Task description:
Repeat every line of the data exactly, but not the pictures.

⁂

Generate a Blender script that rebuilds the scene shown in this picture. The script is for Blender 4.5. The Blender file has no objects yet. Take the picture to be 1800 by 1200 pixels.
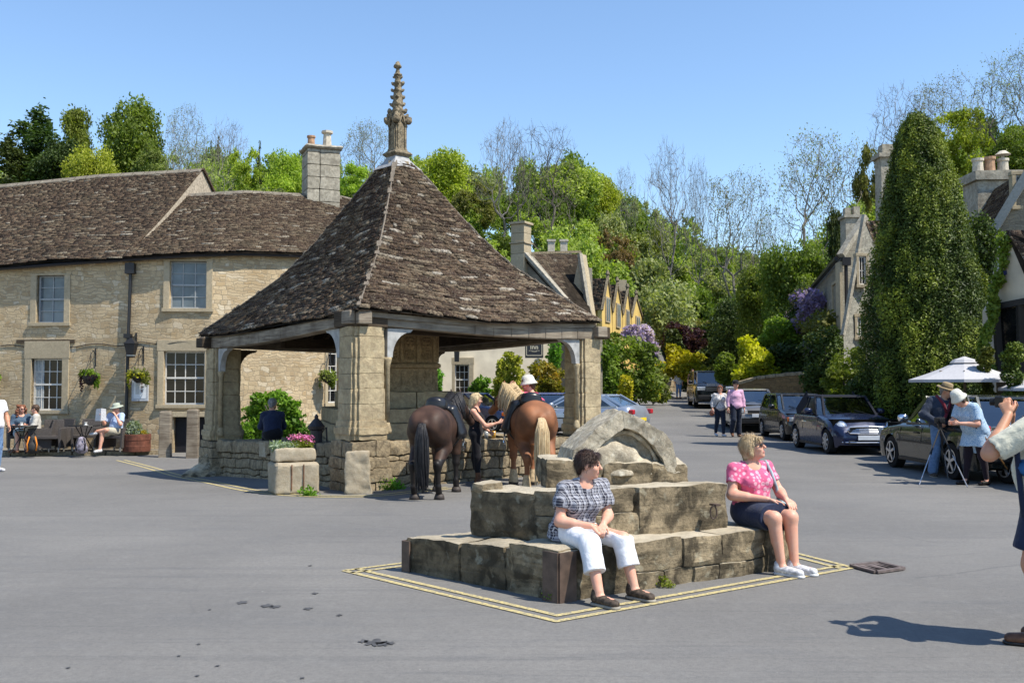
import bpy,math,random
import numpy as np
from mathutils import Vector,Matrix,noise
random.seed(7); rng=np.random.default_rng(7)
R=math.radians
SC=bpy.context.scene
COL=SC.collection
F=1750.0; TH=math.atan(80/F); EYE=1.6
cam_d=bpy.data.cameras.new('camera'); cam=bpy.data.objects.new('camera',cam_d); COL.objects.link(cam)
cam_d.lens=35.0; cam_d.sensor_width=36.0; cam_d.clip_end=2000; cam_d.clip_start=0.05
cam.location=(0,0,EYE); cam.rotation_euler=(R(90)+TH,0,0)
SC.camera=cam
SUN_EL=R(56); SUN_V=Vector((0.90,-0.44,0)).normalized()
wd=bpy.data.worlds.new('World'); SC.world=wd; wd.use_nodes=True
nt=wd.node_tree; bg=nt.nodes['Background']
sky=nt.nodes.new('ShaderNodeTexSky'); sky.sky_type='NISHITA'; sky.sun_disc=False
sky.sun_elevation=SUN_EL; sky.sun_rotation=math.atan2(SUN_V.x,SUN_V.y)
sky.air_density=1.12; sky.dust_density=0.0; sky.ozone_density=4.6; sky.altitude=50
nt.links.new(sky.outputs[0],bg.inputs[0]); bg.inputs[1].default_value=0.15
sl=bpy.data.lights.new('sun','SUN'); sl.energy=5.0; sl.angle=R(0.53); sl.color=(1.0,0.93,0.81)
so=bpy.data.objects.new('sun',sl); COL.objects.link(so)
sd=Vector((SUN_V.x*math.cos(SUN_EL),SUN_V.y*math.cos(SUN_EL),math.sin(SUN_EL)))
so.rotation_euler=sd.to_track_quat('Z','Y').to_euler(); so.location=(20,-20,40)
SC.view_settings.view_transform='Standard'; SC.view_settings.look='None'
SC.view_settings.exposure=0.5; SC.view_settings.gamma=1.0
SC.render.engine='CYCLES'
cy=SC.cycles; cy.max_bounces=5; cy.diffuse_bounces=3; cy.glossy_bounces=2; cy.transmission_bounces=4
cy.transparent_max_bounces=6; cy.caustics_reflective=False; cy.caustics_refractive=False
def P(px,py,Y):
 t=(600-py)/F; c,s=math.cos(TH),math.sin(TH)
 dy=c-t*s; dz=s+t*c; k=Y/dy
 return Vector(((px-900)/F*k,Y,EYE+dz*k))
def ss(t):
 t=min(1.0,max(0.0,t)); return t*t*(3-2*t)
SKX=[-200,0,100,250,420,560,760,900,1000,1090,1200,1300,1400,1480,1560,1650,1800,2000]
SKY=[270,290,270,265,285,290,290,300,290,330,400,445,450,400,320,260,215,180]
def gz(x,y):
 z=-0.26*ss((-x-1.5)/6)*ss((y-13)/9)
 if y>31:z+=0.035*max(0.0,y-33.5+1.5*math.exp(-max(0,y-33.5)/4))*max(ss((x-1.5)/4),ss((y-46)/10))*ss((y-31)/4)
 if y>34:
  px=900+x/y*F; sk=float(np.interp(px,SKX,SKY)); ys=float(np.interp(px,[1150,1200,1400,1500,1600,1700],[51,74,60,46,38,34]))
  if px<1150:ys=float(np.interp(px,[880,1000,1150],[50,56,71]))
  if y>ys:
   zt=EYE+(680-(sk+150))/F*y*0.97
   z=z+(max(zt,z)-z)*ss((y-ys)/36)
 return z
def G(px,py):
 """point of the ground seen at this pixel"""
 Y=5.0
 while Y<120:
  p=P(px,py,Y)
  if p.z<=gz(p.x,Y):return Vector((p.x,Y,gz(p.x,Y)))
  Y+=0.02
 return P(px,py,60)
def PG(px,Y):
 """ground point below pixel column px at distance Y"""
 x=(px-900)/F*Y; return Vector((x,Y,gz(x,Y)))
def tag(o,label=None,cat=None,group=None,kind=None):
 if label:o['label']=label
 if cat:o['category']=cat
 if group:o['group']=group
 if kind:o['kind']=kind
 return o
def empty(name,loc=(0,0,0),rz=0.0,label=None,cat=None,group=None,scale=1.0,rx=0):
 o=bpy.data.objects.new(name,None); COL.objects.link(o)
 o.location=loc; o.rotation_euler=(rx,0,rz); o.scale=(scale,)*3
 o.empty_display_size=0.2
 return tag(o,label,cat,group)
def kids(o):return KIDS.get(o.name,[])
KIDS={}
def link(o,parent=None):
 COL.objects.link(o)
 if parent is not None:
  o.parent=parent; KIDS.setdefault(parent.name,[]).append(o)
 return o
def copy_tree(o,parent=None):
 c=o.copy(); link(c,parent)
 for k in('label','category','group'):
  pass
 for ch in kids(o):copy_tree(ch,c)
 return c
def mesh_obj(name,V,Fc,mat,parent=None,smooth=False,mi=None,attr=None,uv=None):
 me=bpy.data.meshes.new(name)
 V=np.asarray(V,dtype=np.float32).reshape(-1,3)
 if isinstance(Fc,np.ndarray)and Fc.ndim==2:
  n,k=Fc.shape
  me.vertices.add(len(V)); me.vertices.foreach_set('co',V.ravel())
  me.loops.add(n*k); me.loops.foreach_set('vertex_index',Fc.astype(np.int32).ravel())
  me.polygons.add(n)
  me.polygons.foreach_set('loop_start',(np.arange(n)*k).astype(np.int32))
  me.polygons.foreach_set('loop_total',np.full(n,k,dtype=np.int32))
  me.update(calc_edges=True)
 else:
  me.from_pydata([tuple(v)for v in V.tolist()],[],Fc)
 mats=mat if isinstance(mat,(list,tuple))else[mat]
 for m in mats:me.materials.append(m)
 if mi is not None:me.polygons.foreach_set('material_index',np.asarray(mi,dtype=np.int32))
 if smooth:me.polygons.foreach_set('use_smooth',np.ones(len(me.polygons),dtype=bool))
 if attr is not None:
  a=me.attributes.new('rnd','FLOAT','FACE'); a.data.foreach_set('value',np.asarray(attr,dtype=np.float32))
 if uv is not None:
  l=me.uv_layers.new(name='UVMap'); l.data.foreach_set('uv',np.asarray(uv,dtype=np.float32).ravel())
 me.validate(); me.update()
 o=bpy.data.objects.new(name,me); link(o,parent)
 return o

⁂

Correct response:
Generate a Blender script that rebuilds the scene shown in this picture. The script is for Blender 4.5. The Blender file has no objects yet. Take the picture to be 1800 by 1200 pixels.
import bpy,math,random
import numpy as np
from mathutils import Vector,Matrix,noise
random.seed(7); rng=np.random.default_rng(7)
R=math.radians
SC=bpy.context.scene
COL=SC.collection
F=1750.0; TH=math.atan(80/F); EYE=1.6
cam_d=bpy.data.cameras.new('camera'); cam=bpy.data.objects.new('camera',cam_d); COL.objects.link(cam)
cam_d.lens=35.0; cam_d.sensor_width=36.0; cam_d.clip_end=2000; cam_d.clip_start=0.05
cam.location=(0,0,EYE); cam.rotation_euler=(R(90)+TH,0,0)
SC.camera=cam
SUN_EL=R(56); SUN_V=Vector((0.90,-0.44,0)).normalized()
wd=bpy.data.worlds.new('World'); SC.world=wd; wd.use_nodes=True
nt=wd.node_tree; bg=nt.nodes['Background']
sky=nt.nodes.new('ShaderNodeTexSky'); sky.sky_type='NISHITA'; sky.sun_disc=False
sky.sun_elevation=SUN_EL; sky.sun_rotation=math.atan2(SUN_V.x,SUN_V.y)
sky.air_density=1.12; sky.dust_density=0.0; sky.ozone_density=4.6; sky.altitude=50
nt.links.new(sky.outputs[0],bg.inputs[0]); bg.inputs[1].default_value=0.15
sl=bpy.data.lights.new('sun','SUN'); sl.energy=5.0; sl.angle=R(0.53); sl.color=(1.0,0.93,0.81)
so=bpy.data.objects.new('sun',sl); COL.objects.link(so)
sd=Vector((SUN_V.x*math.cos(SUN_EL),SUN_V.y*math.cos(SUN_EL),math.sin(SUN_EL)))
so.rotation_euler=sd.to_track_quat('Z','Y').to_euler(); so.location=(20,-20,40)
SC.view_settings.view_transform='Standard'; SC.view_settings.look='None'
SC.view_settings.exposure=0.5; SC.view_settings.gamma=1.0
SC.render.engine='CYCLES'
cy=SC.cycles; cy.max_bounces=5; cy.diffuse_bounces=3; cy.glossy_bounces=2; cy.transmission_bounces=4
cy.transparent_max_bounces=6; cy.caustics_reflective=False; cy.caustics_refractive=False
def P(px,py,Y):
 t=(600-py)/F; c,s=math.cos(TH),math.sin(TH)
 dy=c-t*s; dz=s+t*c; k=Y/dy
 return Vector(((px-900)/F*k,Y,EYE+dz*k))
def ss(t):
 t=min(1.0,max(0.0,t)); return t*t*(3-2*t)
SKX=[-200,0,100,250,420,560,760,900,1000,1090,1200,1300,1400,1480,1560,1650,1800,2000]
SKY=[270,290,270,265,285,290,290,300,290,330,400,445,450,400,320,260,215,180]
def gz(x,y):
 z=-0.26*ss((-x-1.5)/6)*ss((y-13)/9)
 if y>31:z+=0.035*max(0.0,y-33.5+1.5*math.exp(-max(0,y-33.5)/4))*max(ss((x-1.5)/4),ss((y-46)/10))*ss((y-31)/4)
 if y>34:
  px=900+x/y*F; sk=float(np.interp(px,SKX,SKY)); ys=float(np.interp(px,[1150,1200,1400,1500,1600,1700],[51,74,60,46,38,34]))
  if px<1150:ys=float(np.interp(px,[880,1000,1150],[50,56,71]))
  if y>ys:
   zt=EYE+(680-(sk+150))/F*y*0.97
   z=z+(max(zt,z)-z)*ss((y-ys)/36)
 return z
def G(px,py):
 """point of the ground seen at this pixel"""
 Y=5.0
 while Y<120:
  p=P(px,py,Y)
  if p.z<=gz(p.x,Y):return Vector((p.x,Y,gz(p.x,Y)))
  Y+=0.02
 return P(px,py,60)
def PG(px,Y):
 """ground point below pixel column px at distance Y"""
 x=(px-900)/F*Y; return Vector((x,Y,gz(x,Y)))
def tag(o,label=None,cat=None,group=None,kind=None):
 if label:o['label']=label
 if cat:o['category']=cat
 if group:o['group']=group
 if kind:o['kind']=kind
 return o
def empty(name,loc=(0,0,0),rz=0.0,label=None,cat=None,group=None,scale=1.0,rx=0):
 o=bpy.data.objects.new(name,None); COL.objects.link(o)
 o.location=loc; o.rotation_euler=(rx,0,rz); o.scale=(scale,)*3
 o.empty_display_size=0.2
 return tag(o,label,cat,group)
def kids(o):return KIDS.get(o.name,[])
KIDS={}
def link(o,parent=None):
 COL.objects.link(o)
 if parent is not None:
  o.parent=parent; KIDS.setdefault(parent.name,[]).append(o)
 return o
def copy_tree(o,parent=None):
 c=o.copy(); link(c,parent)
 for k in('label','category','group'):
  pass
 for ch in kids(o):copy_tree(ch,c)
 return c
def mesh_obj(name,V,Fc,mat,parent=None,smooth=False,mi=None,attr=None,uv=None):
 me=bpy.data.meshes.new(name)
 V=np.asarray(V,dtype=np.float32).reshape(-1,3)
 if isinstance(Fc,np.ndarray)and Fc.ndim==2:
  n,k=Fc.shape
  me.vertices.add(len(V)); me.vertices.foreach_set('co',V.ravel())
  me.loops.add(n*k); me.loops.foreach_set('vertex_index',Fc.astype(np.int32).ravel())
  me.polygons.add(n)
  me.polygons.foreach_set('loop_start',(np.arange(n)*k).astype(np.int32))
  me.polygons.foreach_set('loop_total',np.full(n,k,dtype=np.int32))
  me.update(calc_edges=True)
 else:
  me.from_pydata([tuple(v)for v in V.tolist()],[],Fc)
 mats=mat if isinstance(mat,(list,tuple))else[mat]
 for m in mats:me.materials.append(m)
 if mi is not None:me.polygons.foreach_set('material_index',np.asarray(mi,dtype=np.int32))
 if smooth:me.polygons.foreach_set('use_smooth',np.ones(len(me.polygons),dtype=bool))
 if attr is not None:
  a=me.attributes.new('rnd','FLOAT','FACE'); a.data.foreach_set('value',np.asarray(attr,dtype=np.float32))
 if uv is not None:
  l=me.uv_layers.new(name='UVMap'); l.data.foreach_set('uv',np.asarray(uv,dtype=np.float32).ravel())
 me.validate(); me.update()
 o=bpy.data.objects.new(name,me); link(o,parent)
 return o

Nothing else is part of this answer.